Lorsque l'on court, on devient partie intégrante de l'environnement.
Le sentier où l'on court, le paysage que l'on voit, nous le ressentons en nous en fonction de notre état d'esprit, et de notre engagement physique du jour ! Le caractère particulier de l'émotion ressentie en courant dans un bel endroit, c'est d'abord la magie d'un moment d'intimité unique, entre nous-même et l'environnement : Ce n'est pas nous qui nous approprions le lieu, c'est lui qui s'empare de nous. Nous sommes immergés dans le paysage, nous ne faisons qu'un avec lui dans l'acte de courir : Voilà le pourquoi de cette émotion extraordinaire qui n'appartient qu'à chacun d'entre nous. Impossible de la partager avec celui qui ne court pas ! La flamme qui brille dans les yeux d'un coureur franchissant la ligne d'arrivée d'un ultra-trail, illumine son esprit, pas celui du spectateur qui n'a pas “fait le chemin”... Et si le coureur tombe dans les bras d'un autre concurrent, c'est parce qu'ensemble, ils viennent d'ailleurs ! C'est cette formidable expérience intérieure, cette rencontre avec un autre nous-même, qui nous pousse chaque jour, à retourner courir sur les sentiers, par-delà le plaisir du sport lui-même.
Courir dans un lieu, permet de se l'approprier et de s'y sentir bien !
Un lieu nouveau nous est à priori étranger. C'est en y vivant, en y créant nos propres “routines”, que nous commençons à nous y sentir bien. Mais la plus belle manière de s'approprier vraiment notre lieu de vie, c'est de le parcourir en tous sens en courant ! La course crée une relation intime avec un endroit, et de ce rapport fusionnel, naît un sentiment d'identification, d'imprégnation, grâce auquel on va progressivement s'y sentir bien.

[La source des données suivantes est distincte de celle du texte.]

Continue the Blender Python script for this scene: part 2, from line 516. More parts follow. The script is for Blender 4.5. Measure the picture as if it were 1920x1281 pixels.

Toute région, sans être extraordinaire, devient ainsi attachante pour nous. Quelle meilleure façon de découvrir son lieu de vacances, que de le sillonner en courant, jusqu'à dénicher des endroits merveilleux que la plupart des autochtones ne connaissent même pas ! Pouvoir reconnaître et nommer chaque sommet, chaque torrent, chaque hameau rencontré dans ses longues sorties, c'est se donner des repères et rendre le coin familier.
On se crée des racines profondes en courant !
Être chez soi, cela peut être “être né quelque part”, et pour certains revendiquer cette appartenance à un terroir. Plus intimement, se sentir “chez soi”, c'est assimiler pour soi-même les caractéristiques physiques d'un lieu, s'y mouvoir, et y créer ses propres repères. J'ai l'habitude de dire, quand je reviens chez moi, que je rentre dans mon “domaine courable”, c'est-à-dire que je passe la frontière invisible de l'espace où je peux me rendre en courant au départ de mon domicile. C'est un peu mon jardin, le territoire dont je connais chaque arbre et chaque pierre ! Quand on déménage ici ou là, guidé par des obligations professionnelles ou familiales, la course à pied est le moyen le plus efficace pour ne plus se sentir “étranger”.
Le trail n'est pas seulement une activité sportive ! C'est vraiment une attitude de vie qui facilite notre équilibre émotionnel au quotidien, et qui développe à l'infini notre capacité à nous sentir citoyens du monde.